ÉDITION - Les éditions genevoises Olizane sont révoltées par la méfiance de la Banque cantonale à leur égard, dans une période particulièrement difficile pour les petits éditeurs.

 

Les temps sont durs pour l'édition. Fusion des grands groupes, faillite des distributeurs, fermeture des petites librairies sous la pression de la concurrence... Au centre de la tourmente, les petits éditeurs indépendants, fragilisés, peinent à inspirer confiance aux banques. Ce qui contribue à alimenter le cercle vicieux de la crise. Olizane, la maison d'édition genevoise spécialisée dans les livres et guides de voyage, en a fait l'amère expérience cet été.

Début juin, les éditeurs Sylviane Janin et Matthias Huber demandent une ligne de crédit de 100 000 francs à la Banque cantonale de Genève (BCGe). «Nous sommes clients de la BCGe depuis des années. Nous avons remboursé, avant le délai fixé, un premier prêt de 250 000 francs garanti par la Fondetec, nous explique Sylviane Janin au téléphone. La situation d'Olizane est saine à présent. Nous existons depuis vingt-quatre ans et la réalisation immédiate de notre stock couvre largement le crédit demandé. Notre dossier était solide.»

Pourtant, la BCGe émet une condition à l'octroi du crédit: les deux associés doivent se porter codébiteurs solidaires – c'est-à-dire s'engager personnellement pour garantir le remboursement du crédit. Pour Sylviane Janin et Matthias Huber, c'est inacceptable. Ils refusent. Fin juillet, ils font part de leur colère à Martine Brunschwig-Graf, cheffe du Département genevois des finances, dans un courrier resté pour l'instant sans réponse.

 

BANAL OU «DRASTIQUE»?

De son côté, la BCGe motive sa décision dans une lettre adressée à Sylviane Janin le 19 juillet. La banque se dit consciente des difficultés rencontrées par Olizane, dont le distributeur en France vient de déposer son bilan, et justifie la condition émise à l'octroi du crédit: «Les actionnaires des petites entreprises, de par leurs fortes implications dans la vie de leurs sociétés, jouent un rôle prépondérant, de sorte qu'il est souvent difficile de les en dissocier. (...) Ce qui amène fréquemment les banques à demander qu'ils se portent codébiteurs solidaires des crédits consentis à leurs entreprises, si ces dernières sont exploitées sous la forme d'une société anonyme.»

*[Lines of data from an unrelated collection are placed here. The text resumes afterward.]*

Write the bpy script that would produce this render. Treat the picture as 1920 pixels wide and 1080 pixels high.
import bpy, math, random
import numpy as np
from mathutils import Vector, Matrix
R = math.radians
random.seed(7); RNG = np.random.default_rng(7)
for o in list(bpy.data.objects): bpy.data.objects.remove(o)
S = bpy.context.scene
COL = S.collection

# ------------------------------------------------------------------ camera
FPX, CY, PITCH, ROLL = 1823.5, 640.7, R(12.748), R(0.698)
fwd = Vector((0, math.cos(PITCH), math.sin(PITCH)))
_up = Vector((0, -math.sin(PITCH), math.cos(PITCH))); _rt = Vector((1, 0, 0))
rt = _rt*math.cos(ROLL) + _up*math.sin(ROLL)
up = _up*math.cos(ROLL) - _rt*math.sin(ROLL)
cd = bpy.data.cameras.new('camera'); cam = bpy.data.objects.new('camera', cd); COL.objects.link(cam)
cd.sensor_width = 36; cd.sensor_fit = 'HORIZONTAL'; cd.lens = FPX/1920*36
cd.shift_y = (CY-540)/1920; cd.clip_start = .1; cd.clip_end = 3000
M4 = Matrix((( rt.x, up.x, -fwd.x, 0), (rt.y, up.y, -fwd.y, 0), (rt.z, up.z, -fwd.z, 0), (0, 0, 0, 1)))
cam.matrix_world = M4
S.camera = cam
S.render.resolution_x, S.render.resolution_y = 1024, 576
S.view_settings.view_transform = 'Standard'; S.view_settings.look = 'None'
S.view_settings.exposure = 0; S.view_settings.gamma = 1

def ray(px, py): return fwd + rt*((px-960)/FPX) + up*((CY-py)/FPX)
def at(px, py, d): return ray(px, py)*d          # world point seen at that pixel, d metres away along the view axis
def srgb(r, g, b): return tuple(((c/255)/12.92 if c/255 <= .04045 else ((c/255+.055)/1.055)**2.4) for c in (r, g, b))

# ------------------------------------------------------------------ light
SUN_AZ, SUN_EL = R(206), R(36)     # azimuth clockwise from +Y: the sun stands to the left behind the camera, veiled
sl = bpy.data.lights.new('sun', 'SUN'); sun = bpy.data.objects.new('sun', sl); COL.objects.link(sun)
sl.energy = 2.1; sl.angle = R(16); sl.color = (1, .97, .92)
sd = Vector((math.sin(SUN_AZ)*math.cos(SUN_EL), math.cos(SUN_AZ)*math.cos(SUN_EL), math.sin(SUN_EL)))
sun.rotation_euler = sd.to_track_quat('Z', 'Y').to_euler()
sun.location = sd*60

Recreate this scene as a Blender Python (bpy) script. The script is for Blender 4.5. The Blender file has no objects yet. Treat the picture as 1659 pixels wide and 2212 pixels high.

Joint par téléphone, le porte-parole de la BCGe Nicolas de Saussure confirme que la pratique est courante, «suivant la nature du client et des risques», et notamment lorsque la société «ne peut pas apporter les garanties habituellement requises: assurance-vie, immeuble, hypothèque, dossier de titres, etc. En général, cela ne pose pas de problèmes.»

Autre son de cloche chez le juriste François Membré: «Ce n'est pas usuel, mais plutôt drastique. Cela devrait se faire seulement si la société est en difficulté. La banque pouvait demander d'autres garanties. Cela veut dire qu'elle n'a aucune confiance.»

 

ÉDITEURS SANS SALAIRE

C'est essentiellement cette «confiance à sens unique» qui révolte Sylviane Janin. «Je trouve scandaleux qu'un établissement qui a été sauvé par des deniers publics, donc par l'argent du contribuable, et qui se dit proche des PME, témoigne envers nous d'un tel mépris», nous explique-t-elle.

Sylviane Janin et Matthias Huber ont changé de banque. Et comme le nouvel établissement n'octroiera pas de crédit à un client qu'il ne connaît pas, ce sont des particuliers – des amis et, comble de l'ironie, des auteurs – qui prêteront l'argent nécessaire à la maison d'édition. «Vous croyez qu'ils nous aideraient s'ils n'avaient pas confiance en nous?» En attendant des jours meilleurs, les deux éditeurs se passeront de salaire pendant quelques mois encore.